__EXERCISE DIRECTIONS__: Print the listing as it stands, omitting all images.

--- EXTRACTED ENTRIES ---

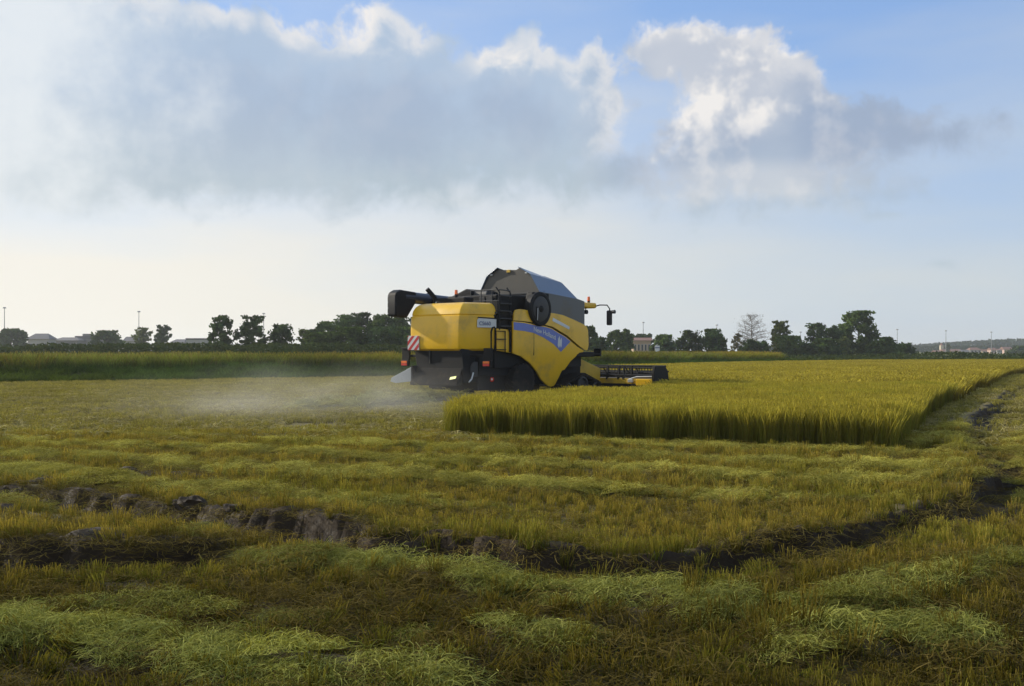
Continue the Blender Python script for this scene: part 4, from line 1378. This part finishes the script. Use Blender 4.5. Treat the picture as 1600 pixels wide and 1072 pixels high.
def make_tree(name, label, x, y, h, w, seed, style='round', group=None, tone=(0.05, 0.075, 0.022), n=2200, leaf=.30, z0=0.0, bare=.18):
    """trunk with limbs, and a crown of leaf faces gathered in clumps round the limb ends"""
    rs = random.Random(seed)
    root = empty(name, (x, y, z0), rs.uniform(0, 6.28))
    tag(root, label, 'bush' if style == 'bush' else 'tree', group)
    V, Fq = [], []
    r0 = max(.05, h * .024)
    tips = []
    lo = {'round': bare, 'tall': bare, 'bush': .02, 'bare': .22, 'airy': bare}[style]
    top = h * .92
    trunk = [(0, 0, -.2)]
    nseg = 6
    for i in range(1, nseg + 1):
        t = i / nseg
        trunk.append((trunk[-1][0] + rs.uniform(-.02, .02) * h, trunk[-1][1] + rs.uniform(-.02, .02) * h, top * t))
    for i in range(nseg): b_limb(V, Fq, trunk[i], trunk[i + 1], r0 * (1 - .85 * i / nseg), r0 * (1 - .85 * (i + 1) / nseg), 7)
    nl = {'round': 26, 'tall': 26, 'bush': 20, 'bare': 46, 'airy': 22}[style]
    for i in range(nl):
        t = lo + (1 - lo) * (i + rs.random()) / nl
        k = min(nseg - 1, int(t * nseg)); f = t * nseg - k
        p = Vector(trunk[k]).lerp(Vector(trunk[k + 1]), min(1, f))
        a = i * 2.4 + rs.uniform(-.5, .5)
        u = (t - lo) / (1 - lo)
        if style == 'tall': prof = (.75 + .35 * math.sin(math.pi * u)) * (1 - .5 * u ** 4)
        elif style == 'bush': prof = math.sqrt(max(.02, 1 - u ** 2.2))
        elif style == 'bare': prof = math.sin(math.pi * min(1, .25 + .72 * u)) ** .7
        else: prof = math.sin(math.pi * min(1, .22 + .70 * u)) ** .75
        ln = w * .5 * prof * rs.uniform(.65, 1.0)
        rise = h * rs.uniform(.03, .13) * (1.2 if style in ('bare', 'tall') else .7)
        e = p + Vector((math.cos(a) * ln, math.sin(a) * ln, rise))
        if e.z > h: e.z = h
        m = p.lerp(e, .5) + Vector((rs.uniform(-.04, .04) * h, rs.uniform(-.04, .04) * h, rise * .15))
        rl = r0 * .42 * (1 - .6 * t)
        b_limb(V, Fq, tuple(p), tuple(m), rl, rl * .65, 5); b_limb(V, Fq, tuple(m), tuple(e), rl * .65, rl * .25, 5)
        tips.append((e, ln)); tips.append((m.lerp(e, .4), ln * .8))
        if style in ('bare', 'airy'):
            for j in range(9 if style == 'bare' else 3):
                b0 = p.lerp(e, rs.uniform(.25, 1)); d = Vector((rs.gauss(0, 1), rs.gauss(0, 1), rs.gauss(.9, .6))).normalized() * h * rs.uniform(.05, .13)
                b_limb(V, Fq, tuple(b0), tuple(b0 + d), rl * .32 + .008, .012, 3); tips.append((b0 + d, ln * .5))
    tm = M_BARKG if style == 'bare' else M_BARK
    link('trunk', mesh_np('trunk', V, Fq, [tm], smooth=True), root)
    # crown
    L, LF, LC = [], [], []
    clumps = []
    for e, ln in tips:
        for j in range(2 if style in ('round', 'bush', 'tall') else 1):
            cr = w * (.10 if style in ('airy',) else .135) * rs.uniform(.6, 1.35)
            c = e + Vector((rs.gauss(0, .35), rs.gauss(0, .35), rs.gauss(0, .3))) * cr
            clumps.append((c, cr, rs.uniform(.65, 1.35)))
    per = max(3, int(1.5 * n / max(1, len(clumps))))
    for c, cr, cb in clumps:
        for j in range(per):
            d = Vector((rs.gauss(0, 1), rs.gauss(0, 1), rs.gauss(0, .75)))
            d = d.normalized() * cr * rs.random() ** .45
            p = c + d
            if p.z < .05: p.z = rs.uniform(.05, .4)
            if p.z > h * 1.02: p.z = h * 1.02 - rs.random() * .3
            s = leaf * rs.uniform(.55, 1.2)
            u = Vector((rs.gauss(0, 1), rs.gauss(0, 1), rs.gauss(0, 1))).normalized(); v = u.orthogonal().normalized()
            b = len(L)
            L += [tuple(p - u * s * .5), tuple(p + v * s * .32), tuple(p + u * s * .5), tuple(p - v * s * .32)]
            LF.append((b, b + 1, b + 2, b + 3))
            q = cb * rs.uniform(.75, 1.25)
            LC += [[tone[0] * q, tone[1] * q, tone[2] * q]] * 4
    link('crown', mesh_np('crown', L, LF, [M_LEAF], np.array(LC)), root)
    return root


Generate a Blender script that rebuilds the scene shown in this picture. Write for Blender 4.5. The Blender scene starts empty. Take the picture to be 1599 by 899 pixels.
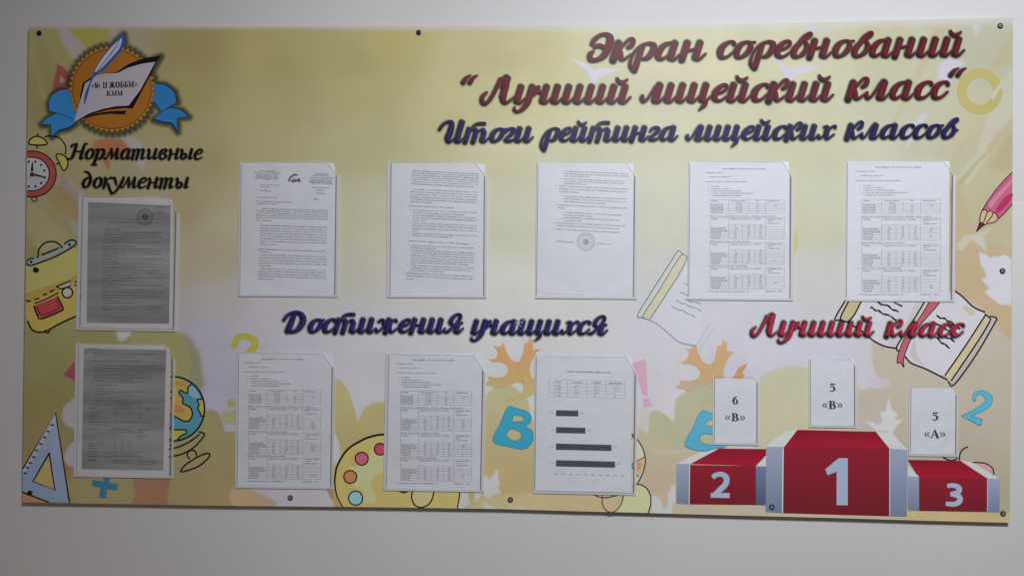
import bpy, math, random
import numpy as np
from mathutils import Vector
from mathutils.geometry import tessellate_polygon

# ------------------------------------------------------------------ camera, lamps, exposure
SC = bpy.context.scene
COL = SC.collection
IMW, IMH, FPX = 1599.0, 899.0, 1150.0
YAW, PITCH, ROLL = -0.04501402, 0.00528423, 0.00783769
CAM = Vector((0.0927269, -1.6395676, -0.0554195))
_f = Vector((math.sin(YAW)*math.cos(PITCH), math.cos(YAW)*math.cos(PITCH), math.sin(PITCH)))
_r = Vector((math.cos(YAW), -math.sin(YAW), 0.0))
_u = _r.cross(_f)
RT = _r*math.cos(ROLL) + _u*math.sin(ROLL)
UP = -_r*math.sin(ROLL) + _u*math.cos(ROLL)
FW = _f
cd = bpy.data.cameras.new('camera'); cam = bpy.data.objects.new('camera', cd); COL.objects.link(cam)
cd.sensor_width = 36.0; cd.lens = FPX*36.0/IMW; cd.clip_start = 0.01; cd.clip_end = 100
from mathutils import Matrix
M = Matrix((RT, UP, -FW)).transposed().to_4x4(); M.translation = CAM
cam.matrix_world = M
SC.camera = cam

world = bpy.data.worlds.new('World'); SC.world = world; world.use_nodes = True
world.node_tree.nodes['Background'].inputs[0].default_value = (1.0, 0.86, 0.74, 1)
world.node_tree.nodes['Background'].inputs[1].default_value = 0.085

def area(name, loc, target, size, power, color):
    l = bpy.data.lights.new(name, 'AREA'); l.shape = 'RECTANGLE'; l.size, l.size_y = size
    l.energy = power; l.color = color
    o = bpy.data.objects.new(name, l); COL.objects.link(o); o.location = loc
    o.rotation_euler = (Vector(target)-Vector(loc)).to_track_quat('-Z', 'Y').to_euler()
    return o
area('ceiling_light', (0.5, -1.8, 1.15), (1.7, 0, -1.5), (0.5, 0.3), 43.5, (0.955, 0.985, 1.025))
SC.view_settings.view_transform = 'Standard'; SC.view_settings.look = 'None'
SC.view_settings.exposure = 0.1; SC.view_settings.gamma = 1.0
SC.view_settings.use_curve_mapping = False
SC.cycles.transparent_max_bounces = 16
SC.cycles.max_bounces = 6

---

__WRITTEN SOLUTION__:
Continue the Blender Python script for this scene: part 4, from line 1378. This part finishes the script. Use Blender 4.5. Treat the picture as 1600 pixels wide and 1072 pixels high.
def make_tree(name, label, x, y, h, w, seed, style='round', group=None, tone=(0.05, 0.075, 0.022), n=2200, leaf=.30, z0=0.0, bare=.18):
    """trunk with limbs, and a crown of leaf faces gathered in clumps round the limb ends"""
    rs = random.Random(seed)
    root = empty(name, (x, y, z0), rs.uniform(0, 6.28))
    tag(root, label, 'bush' if style == 'bush' else 'tree', group)
    V, Fq = [], []
    r0 = max(.05, h * .024)
    tips = []
    lo = {'round': bare, 'tall': bare, 'bush': .02, 'bare': .22, 'airy': bare}[style]
    top = h * .92
    trunk = [(0, 0, -.2)]
    nseg = 6
    for i in range(1, nseg + 1):
        t = i / nseg
        trunk.append((trunk[-1][0] + rs.uniform(-.02, .02) * h, trunk[-1][1] + rs.uniform(-.02, .02) * h, top * t))
    for i in range(nseg): b_limb(V, Fq, trunk[i], trunk[i + 1], r0 * (1 - .85 * i / nseg), r0 * (1 - .85 * (i + 1) / nseg), 7)
    nl = {'round': 26, 'tall': 26, 'bush': 20, 'bare': 46, 'airy': 22}[style]
    for i in range(nl):
        t = lo + (1 - lo) * (i + rs.random()) / nl
        k = min(nseg - 1, int(t * nseg)); f = t * nseg - k
        p = Vector(trunk[k]).lerp(Vector(trunk[k + 1]), min(1, f))
        a = i * 2.4 + rs.uniform(-.5, .5)
        u = (t - lo) / (1 - lo)
        if style == 'tall': prof = (.75 + .35 * math.sin(math.pi * u)) * (1 - .5 * u ** 4)
        elif style == 'bush': prof = math.sqrt(max(.02, 1 - u ** 2.2))
        elif style == 'bare': prof = math.sin(math.pi * min(1, .25 + .72 * u)) ** .7
        else: prof = math.sin(math.pi * min(1, .22 + .70 * u)) ** .75
        ln = w * .5 * prof * rs.uniform(.65, 1.0)
        rise = h * rs.uniform(.03, .13) * (1.2 if style in ('bare', 'tall') else .7)
        e = p + Vector((math.cos(a) * ln, math.sin(a) * ln, rise))
        if e.z > h: e.z = h
        m = p.lerp(e, .5) + Vector((rs.uniform(-.04, .04) * h, rs.uniform(-.04, .04) * h, rise * .15))
        rl = r0 * .42 * (1 - .6 * t)
        b_limb(V, Fq, tuple(p), tuple(m), rl, rl * .65, 5); b_limb(V, Fq, tuple(m), tuple(e), rl * .65, rl * .25, 5)
        tips.append((e, ln)); tips.append((m.lerp(e, .4), ln * .8))
        if style in ('bare', 'airy'):
            for j in range(9 if style == 'bare' else 3):
                b0 = p.lerp(e, rs.uniform(.25, 1)); d = Vector((rs.gauss(0, 1), rs.gauss(0, 1), rs.gauss(.9, .6))).normalized() * h * rs.uniform(.05, .13)
                b_limb(V, Fq, tuple(b0), tuple(b0 + d), rl * .32 + .008, .012, 3); tips.append((b0 + d, ln * .5))
    tm = M_BARKG if style == 'bare' else M_BARK
    link('trunk', mesh_np('trunk', V, Fq, [tm], smooth=True), root)
    # crown
    L, LF, LC = [], [], []
    clumps = []
    for e, ln in tips:
        for j in range(2 if style in ('round', 'bush', 'tall') else 1):
            cr = w * (.10 if style in ('airy',) else .135) * rs.uniform(.6, 1.35)
            c = e + Vector((rs.gauss(0, .35), rs.gauss(0, .35), rs.gauss(0, .3))) * cr
            clumps.append((c, cr, rs.uniform(.65, 1.35)))
    per = max(3, int(1.5 * n / max(1, len(clumps))))
    for c, cr, cb in clumps:
        for j in range(per):
            d = Vector((rs.gauss(0, 1), rs.gauss(0, 1), rs.gauss(0, .75)))
            d = d.normalized() * cr * rs.random() ** .45
            p = c + d
            if p.z < .05: p.z = rs.uniform(.05, .4)
            if p.z > h * 1.02: p.z = h * 1.02 - rs.random() * .3
            s = leaf * rs.uniform(.55, 1.2)
            u = Vector((rs.gauss(0, 1), rs.gauss(0, 1), rs.gauss(0, 1))).normalized(); v = u.orthogonal().normalized()
            b = len(L)
            L += [tuple(p - u * s * .5), tuple(p + v * s * .32), tuple(p + u * s * .5), tuple(p - v * s * .32)]
            LF.append((b, b + 1, b + 2, b + 3))
            q = cb * rs.uniform(.75, 1.25)
            LC += [[tone[0] * q, tone[1] * q, tone[2] * q]] * 4
    link('crown', mesh_np('crown', L, LF, [M_LEAF], np.array(LC)), root)
    return root


Generate a Blender script that rebuilds the scene shown in this picture. Write for Blender 4.5. The Blender scene starts empty. Take the picture to be 1599 by 899 pixels.
import bpy, math, random
import numpy as np
from mathutils import Vector
from mathutils.geometry import tessellate_polygon

# ------------------------------------------------------------------ camera, lamps, exposure
SC = bpy.context.scene
COL = SC.collection
IMW, IMH, FPX = 1599.0, 899.0, 1150.0
YAW, PITCH, ROLL = -0.04501402, 0.00528423, 0.00783769
CAM = Vector((0.0927269, -1.6395676, -0.0554195))
_f = Vector((math.sin(YAW)*math.cos(PITCH), math.cos(YAW)*math.cos(PITCH), math.sin(PITCH)))
_r = Vector((math.cos(YAW), -math.sin(YAW), 0.0))
_u = _r.cross(_f)
RT = _r*math.cos(ROLL) + _u*math.sin(ROLL)
UP = -_r*math.sin(ROLL) + _u*math.cos(ROLL)
FW = _f
cd = bpy.data.cameras.new('camera'); cam = bpy.data.objects.new('camera', cd); COL.objects.link(cam)
cd.sensor_width = 36.0; cd.lens = FPX*36.0/IMW; cd.clip_start = 0.01; cd.clip_end = 100
from mathutils import Matrix
M = Matrix((RT, UP, -FW)).transposed().to_4x4(); M.translation = CAM
cam.matrix_world = M
SC.camera = cam

world = bpy.data.worlds.new('World'); SC.world = world; world.use_nodes = True
world.node_tree.nodes['Background'].inputs[0].default_value = (1.0, 0.86, 0.74, 1)
world.node_tree.nodes['Background'].inputs[1].default_value = 0.085

def area(name, loc, target, size, power, color):
    l = bpy.data.lights.new(name, 'AREA'); l.shape = 'RECTANGLE'; l.size, l.size_y = size
    l.energy = power; l.color = color
    o = bpy.data.objects.new(name, l); COL.objects.link(o); o.location = loc
    o.rotation_euler = (Vector(target)-Vector(loc)).to_track_quat('-Z', 'Y').to_euler()
    return o
area('ceiling_light', (0.5, -1.8, 1.15), (1.7, 0, -1.5), (0.5, 0.3), 43.5, (0.955, 0.985, 1.025))
SC.view_settings.view_transform = 'Standard'; SC.view_settings.look = 'None'
SC.view_settings.exposure = 0.1; SC.view_settings.gamma = 1.0
SC.view_settings.use_curve_mapping = False
SC.cycles.transparent_max_bounces = 16
SC.cycles.max_bounces = 6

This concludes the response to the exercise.